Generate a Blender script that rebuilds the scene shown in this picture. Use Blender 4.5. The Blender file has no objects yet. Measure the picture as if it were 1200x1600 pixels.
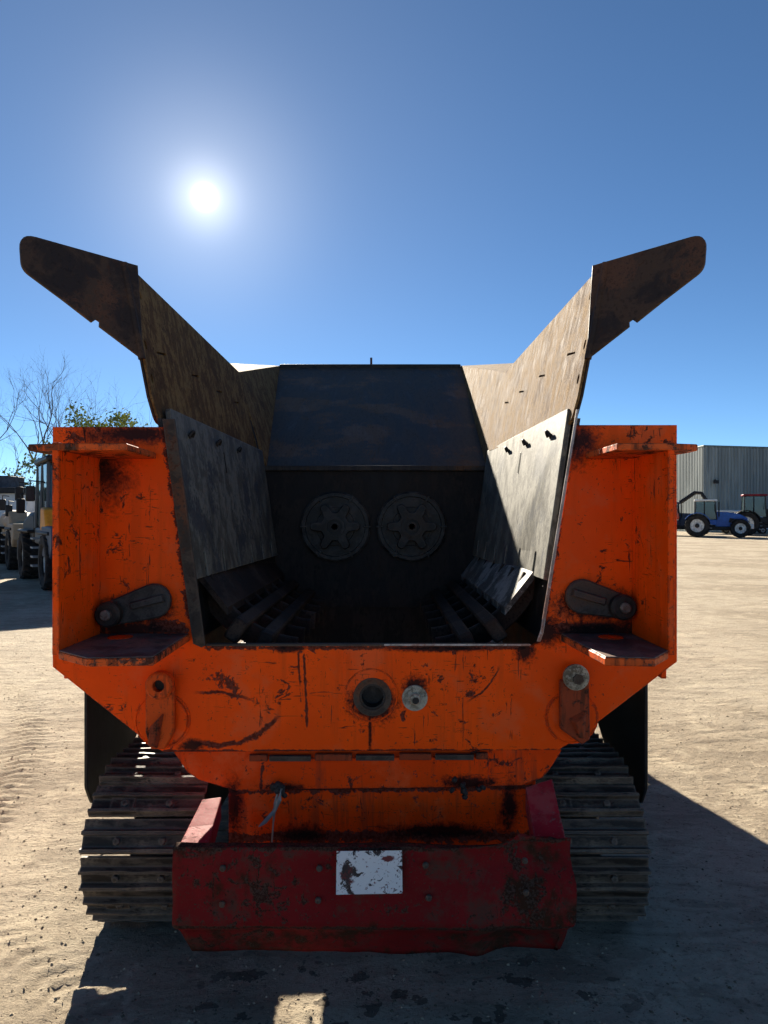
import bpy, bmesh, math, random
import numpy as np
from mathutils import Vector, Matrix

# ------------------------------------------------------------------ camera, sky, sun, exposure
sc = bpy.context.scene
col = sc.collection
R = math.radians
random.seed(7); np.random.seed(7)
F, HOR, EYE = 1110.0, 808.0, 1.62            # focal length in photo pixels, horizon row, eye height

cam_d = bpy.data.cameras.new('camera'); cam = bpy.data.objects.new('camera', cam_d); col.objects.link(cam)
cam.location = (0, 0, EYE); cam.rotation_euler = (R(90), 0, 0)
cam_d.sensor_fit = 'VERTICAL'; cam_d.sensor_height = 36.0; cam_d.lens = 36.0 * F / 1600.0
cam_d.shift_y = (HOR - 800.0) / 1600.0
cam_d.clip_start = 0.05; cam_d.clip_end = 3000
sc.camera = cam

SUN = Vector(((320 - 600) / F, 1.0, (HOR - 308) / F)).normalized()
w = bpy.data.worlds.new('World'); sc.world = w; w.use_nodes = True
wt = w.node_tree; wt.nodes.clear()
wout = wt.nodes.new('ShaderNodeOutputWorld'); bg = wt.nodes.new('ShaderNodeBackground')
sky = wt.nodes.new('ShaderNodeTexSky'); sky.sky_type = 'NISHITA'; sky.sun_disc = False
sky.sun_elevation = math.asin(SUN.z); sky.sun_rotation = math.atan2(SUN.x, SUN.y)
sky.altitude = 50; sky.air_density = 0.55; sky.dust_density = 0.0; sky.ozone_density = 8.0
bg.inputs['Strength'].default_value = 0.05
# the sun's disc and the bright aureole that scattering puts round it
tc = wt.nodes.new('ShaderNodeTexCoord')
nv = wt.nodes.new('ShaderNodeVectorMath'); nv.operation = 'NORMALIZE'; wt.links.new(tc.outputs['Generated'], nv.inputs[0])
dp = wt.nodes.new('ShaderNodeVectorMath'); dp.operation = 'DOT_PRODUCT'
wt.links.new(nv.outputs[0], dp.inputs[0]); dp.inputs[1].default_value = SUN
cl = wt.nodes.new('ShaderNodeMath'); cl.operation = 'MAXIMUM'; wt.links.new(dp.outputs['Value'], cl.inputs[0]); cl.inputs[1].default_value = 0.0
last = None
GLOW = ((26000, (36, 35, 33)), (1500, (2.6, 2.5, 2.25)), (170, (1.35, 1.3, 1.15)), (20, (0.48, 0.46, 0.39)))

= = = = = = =

AIM OF THE TASK →
Write out again every line above exactly as given; the pictures do not belong in the copy.

SOLUTION FOR THIS PROBLEM →
Generate a Blender script that rebuilds the scene shown in this picture. Use Blender 4.5. The Blender file has no objects yet. Measure the picture as if it were 1200x1600 pixels.
import bpy, bmesh, math, random
import numpy as np
from mathutils import Vector, Matrix

# ------------------------------------------------------------------ camera, sky, sun, exposure
sc = bpy.context.scene
col = sc.collection
R = math.radians
random.seed(7); np.random.seed(7)
F, HOR, EYE = 1110.0, 808.0, 1.62            # focal length in photo pixels, horizon row, eye height

cam_d = bpy.data.cameras.new('camera'); cam = bpy.data.objects.new('camera', cam_d); col.objects.link(cam)
cam.location = (0, 0, EYE); cam.rotation_euler = (R(90), 0, 0)
cam_d.sensor_fit = 'VERTICAL'; cam_d.sensor_height = 36.0; cam_d.lens = 36.0 * F / 1600.0
cam_d.shift_y = (HOR - 800.0) / 1600.0
cam_d.clip_start = 0.05; cam_d.clip_end = 3000
sc.camera = cam

SUN = Vector(((320 - 600) / F, 1.0, (HOR - 308) / F)).normalized()
w = bpy.data.worlds.new('World'); sc.world = w; w.use_nodes = True
wt = w.node_tree; wt.nodes.clear()
wout = wt.nodes.new('ShaderNodeOutputWorld'); bg = wt.nodes.new('ShaderNodeBackground')
sky = wt.nodes.new('ShaderNodeTexSky'); sky.sky_type = 'NISHITA'; sky.sun_disc = False
sky.sun_elevation = math.asin(SUN.z); sky.sun_rotation = math.atan2(SUN.x, SUN.y)
sky.altitude = 50; sky.air_density = 0.55; sky.dust_density = 0.0; sky.ozone_density = 8.0
bg.inputs['Strength'].default_value = 0.05
# the sun's disc and the bright aureole that scattering puts round it
tc = wt.nodes.new('ShaderNodeTexCoord')
nv = wt.nodes.new('ShaderNodeVectorMath'); nv.operation = 'NORMALIZE'; wt.links.new(tc.outputs['Generated'], nv.inputs[0])
dp = wt.nodes.new('ShaderNodeVectorMath'); dp.operation = 'DOT_PRODUCT'
wt.links.new(nv.outputs[0], dp.inputs[0]); dp.inputs[1].default_value = SUN
cl = wt.nodes.new('ShaderNodeMath'); cl.operation = 'MAXIMUM'; wt.links.new(dp.outputs['Value'], cl.inputs[0]); cl.inputs[1].default_value = 0.0
last = None
GLOW = ((26000, (36, 35, 33)), (1500, (2.6, 2.5, 2.25)), (170, (1.35, 1.3, 1.15)), (20, (0.48, 0.46, 0.39)))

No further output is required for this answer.